La valve de miroir du jeu d'échecs du Louvre offre une parfaite quintessence de l'art de cour français vers 1300.
La composition est ici centrée sur l'échiquier et le jeu de mains de trois des personnages qui désignent les pièces. La scène est située sous un pavillon dont les rideaux sont relevés pour laisser voir le jeune homme assis, jambes croisées (symbole de pouvoir), tenant d'une main le poteau qui soutient le pavillon et prenant une pièce d'échecs de l'autre main ; en face de lui, la jeune femme, qui porte sous son voile la coiffure à cornes si décriée par les prédicateurs, désigne une pièce du doigt et tient deux pièces dans son autre main, peut-être pour tricher ; derrière elle, sa servante, qui tient une couronne prête, lui suggère une stratégie.
Derrière le jeune homme, un valet tient sur son poing un faucon. Quatre dragons cantonnent la pièce, le travail est soigné : caractère menu des visages, tracé des yeux bien ouverts, souplesse des drapés.
Le thème du jeu d'échecs est assez fréquent sur les valves de miroir, encore que les exemplaires à quatre personnages soient rares. Il est possible que cette représentation fasse allusion à une scène du roman de Huon de Bordeaux ou plutôt de celui de Tristan et Yseult, si on la compare avec un émail du trésor de Louis d'Anjou, décrit en 1379-1380, où Tristan et Yseult jouent aux échecs sous un pavillon.

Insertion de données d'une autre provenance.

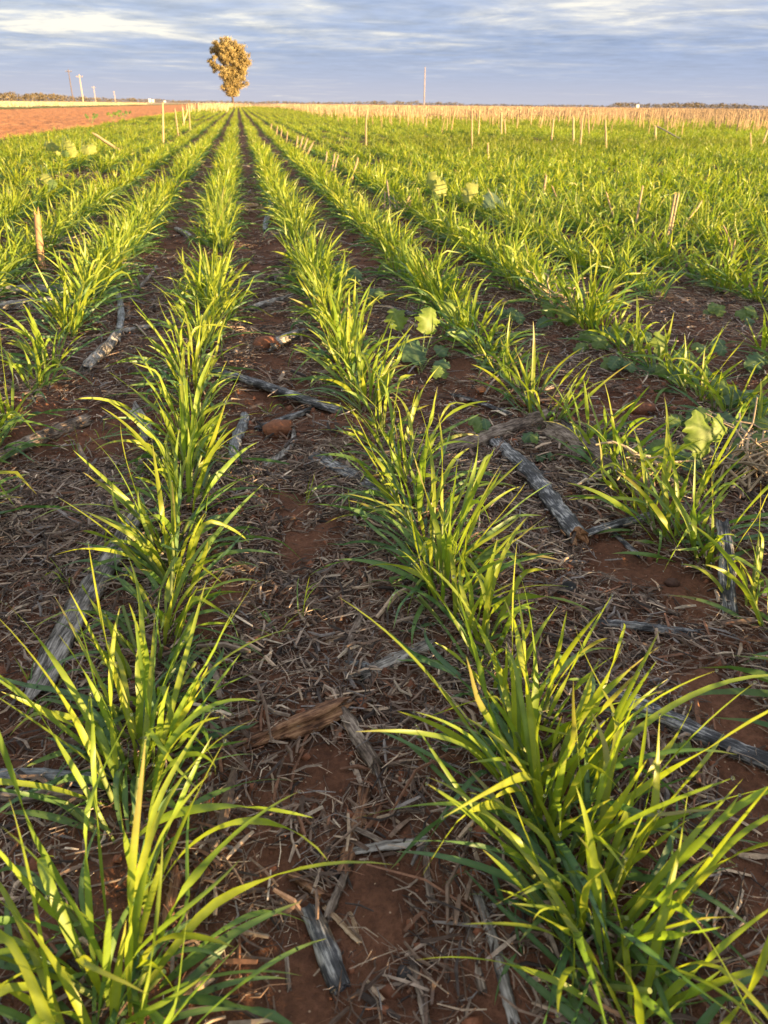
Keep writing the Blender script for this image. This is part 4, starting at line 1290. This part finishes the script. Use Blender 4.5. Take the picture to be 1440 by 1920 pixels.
w = bpy.data.worlds.new("World"); S.world = w; w.use_nodes = True
nt = w.node_tree; nt.nodes.clear()
out = N(nt, "ShaderNodeOutputWorld")
sky = N(nt, "ShaderNodeTexSky", sky_type='NISHITA'); sky.sun_disc = False
sky.sun_elevation = SUN_EL; sky.sun_rotation = math.atan2(sd[0], sd[1]); sky.altitude = 200; sky.dust_density = 1.2
bg1 = N(nt, "ShaderNodeBackground"); bg1.inputs[1].default_value = 0.06
nt.links.new(sky.outputs[0], bg1.inputs[0])
tc = N(nt, "ShaderNodeTexCoord")
sx = N(nt, "ShaderNodeSeparateXYZ"); nt.links.new(tc.outputs["Generated"], sx.inputs[0])


def M2(op, a, b=None, clamp=False):
    n = N(nt, "ShaderNodeMath", operation=op); n.use_clamp = clamp
    for s, x in zip(n.inputs, (a, b)):
        if x is None: continue
        if isinstance(x, (int, float)): s.default_value = x
        else: nt.links.new(x, s)
    return n.outputs[0]


SKYZ = 9.3
zc = M2('ADD', M2('MAXIMUM', sx.outputs[2], 0.0), 0.035)
cx_ = M2('DIVIDE', sx.outputs[0], zc); cy_ = M2('DIVIDE', sx.outputs[1], zc)
cb = N(nt, "ShaderNodeCombineXYZ"); nt.links.new(cx_, cb.inputs[0]); nt.links.new(cy_, cb.inputs[1]); cb.inputs[2].default_value = SKYZ
n1 = noise(nt, cb.outputs[0], 0.8, 7, 0.62); setin(n1, Distortion=0.35)
n2 = noise(nt, cb.outputs[0], 0.16, 3, 0.5)
# layer of cloud: slate blue body, bright broken edges higher up
hi = N(nt, "ShaderNodeMapRange"); setin(hi, From_Min=0.02, From_Max=0.105, To_Min=-0.13, To_Max=0.045); nt.links.new(sx.outputs[2], hi.inputs["Value"])
br = M2('ADD', M2('ADD', M2('MULTIPLY', n1.outputs["Fac"], 0.62), M2('MULTIPLY', n2.outputs["Fac"], 0.38)), hi.outputs[0])
E = 0.250          # 1 / exposure gain
el = ramp(nt, sx.outputs[2], [(0.0, (.58 * E, .60 * E, .72 * E)), (0.03, (.40 * E, .49 * E, .72 * E)), (0.06, (.29 * E, .395 * E, .67 * E)), (0.11, (.36 * E, .44 * E, .68 * E)), (0.22, (.80 * E, .86 * E, 1.0 * E)), (0.7, (.95 * E, 1.0 * E, 1.12 * E))])  # upper stops, above the view, are brightened to lift ambient light on the ground
rb = ramp(nt, br, [(0.41, (0, 0, 0)), (0.49, (.14, .14, .14)), (0.55, (.42, .42, .42)), (0.61, (1, 1, 1))])
n3 = noise(nt, cb.outputs[0], 2.2, 6, 0.65)
mo = N(nt, "ShaderNodeMapRange"); setin(mo, From_Min=0.3, From_Max=0.7, To_Min=0.80, To_Max=1.16); nt.links.new(n3.outputs["Fac"], mo.inputs["Value"])
mo2 = N(nt, "ShaderNodeMapRange"); setin(mo2, From_Min=0.02, From_Max=0.06, To_Min=0.15, To_Max=1.0); nt.links.new(sx.outputs[2], mo2.inputs["Value"])
body = mixc(nt, mo2.outputs[0], el.outputs[0], mixc(nt, 1.0, el.outputs[0], mo.outputs[0], 'MULTIPLY'))
cloud = mixc(nt, rb.outputs[0], body, (1.0 * E, .95 * E, .88 * E))
bg2 = N(nt, "ShaderNodeBackground"); nt.links.new(cloud, bg2.inputs[0]); bg2.inputs[1].default_value = 1.0
mx = N(nt, "ShaderNodeMixShader"); mx.inputs[0].default_value = 0.85
nt.links.new(bg1.outputs[0], mx.inputs[1]); nt.links.new(bg2.outputs[0], mx.inputs[2])
nt.links.new(mx.outputs[0], out.inputs["Surface"])

S.view_settings.view_transform = 'Standard'; S.view_settings.look = 'None'
S.view_settings.exposure = 2.15; S.view_settings.gamma = 1.0
S.render.engine = 'CYCLES'
S.cycles.use_denoising = True
S.cycles.max_bounces = 8; S.cycles.transmission_bounces = 6; S.cycles.transparent_max_bounces = 6
S.cycles.caustics_reflective = False; S.cycles.caustics_refractive = False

Mais d'autres mentions du même inventaire signalent des représentations du jeu d'échecs sans identifier les acteurs : il peut donc simplement s'agir ici de la représentation d'un jeu pratiqué par l'aristocratie où se recrutaient aussi les clients des ivoiriers.
Par opposition au jeu de dés, symbole de l'amour désordonné et débauché, il évoque en effet l'amour courtois, régi par des règles précises ; toutefois, comme l'indique la couronne que tient la servante (présage du couronnement de l'Amant), il n'est nullement un symbole d'amour platonique.